The reality was that the would-be rally Trump wanted to hold on the Near West Side campus wound up being cancelled because the unruly crowds of spectators got out of hand – although Chicago Police have since said they never advised Trump to cancel the event outright.

It was Trump himself who didn’t have the backbone to face off against people inclined to be critical of him. It is to be expected considering that most Trump rallies are programmed to devolve in the true faithful harassing, intimidating and even beating on the candidate’s critics.

Which is what made the comments by Trump’s former campaign manager, Corey Lewandowski, during an interview with CNN all the more laughable.

HE TRIED TO describe that Chicago appearance as one in which Trump tried to speak out to African-American voters, only to be rebuffed by them.

As Lewandowski said, Trump, “went to the heart of Chicago to go and give a speech to the University of Chicago in a campus, which is predominantly African-America, to make that argument. And you know what happened? The campus was overrun, and it was not a safe environment.”

It seems to me that Trump, if he really believes this, didn’t have a clue what was going on – and not just because he wasn’t anywhere near the Hyde Park neighborhood that actually has the University of Chicago.

Or that the University of Illinois at Chicago is in a neighborhood bordering on upscale that has more white people living in it than any other type.

PERHAPS TRUMP THOUGHT he was at Chicago State University? Then again, probably all Chicago college campuses look alike to Trump because they’re not a part of Trump University.

The reality is that Trump wasn’t anywhere near the “ghetto” that he envisions all of Chicago is. Perhaps he has spent too much time watching reruns of “Good Times” and comedian Jimmie Walker’s humor-tinged vision of life at the old Cabrini-Green.

But if that wasn’t ridiculous enough, Trump himself had to open his mouth during a Fox News Channel interview, saying he had met with high-ranking Chicago Police Department officials who he says told him they could “stop much of this horror show that’s going on” if they were let loose to actually enforce the law.

As Trump then put it, the officer said, “I’d be able to stop it in one week.”

GEE, ONLY ONE week to resolve the problems confronting Chicago?

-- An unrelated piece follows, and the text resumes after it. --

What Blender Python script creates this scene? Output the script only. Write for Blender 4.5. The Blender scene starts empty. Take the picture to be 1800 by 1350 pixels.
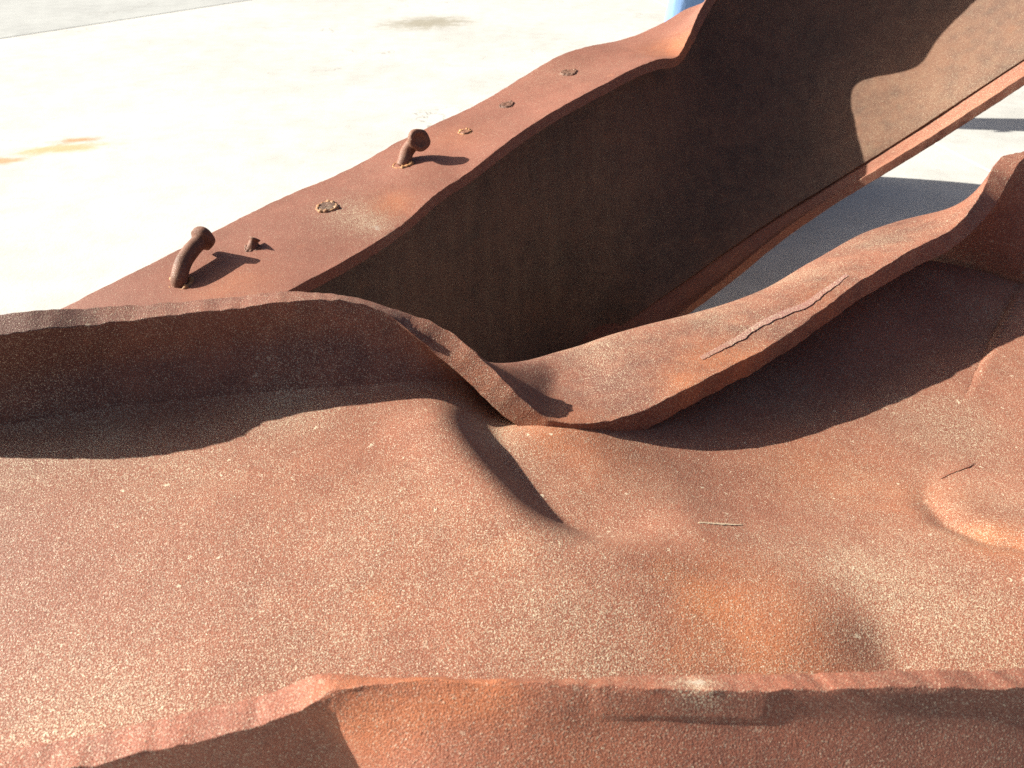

It’s just too bad that the likely solution suggested by this mythical cop is use of more force that would actually enhance the real problem law enforcement has in dealing with people.

Plus, there’s also the fact that Chicago Police officials on Wednesday insisted that no department officials ever met with Trump. Which leads me to believe this may have been a lone cop who was present at the University of Illinois at Chicago that night who was just shooting his mouth off.

Similar to how Trump often engages in that phenomenon known as “diarrhea of the mouth.” Saying whatever thoughts come to mind without regard to whether they make any sense.

Which is why those people who get all worked up over the violence level of Chicago (personally, I remember the late 1980s when it was much worse) are living in the ultimate fantasyland if they think a vote for Trump means a thing!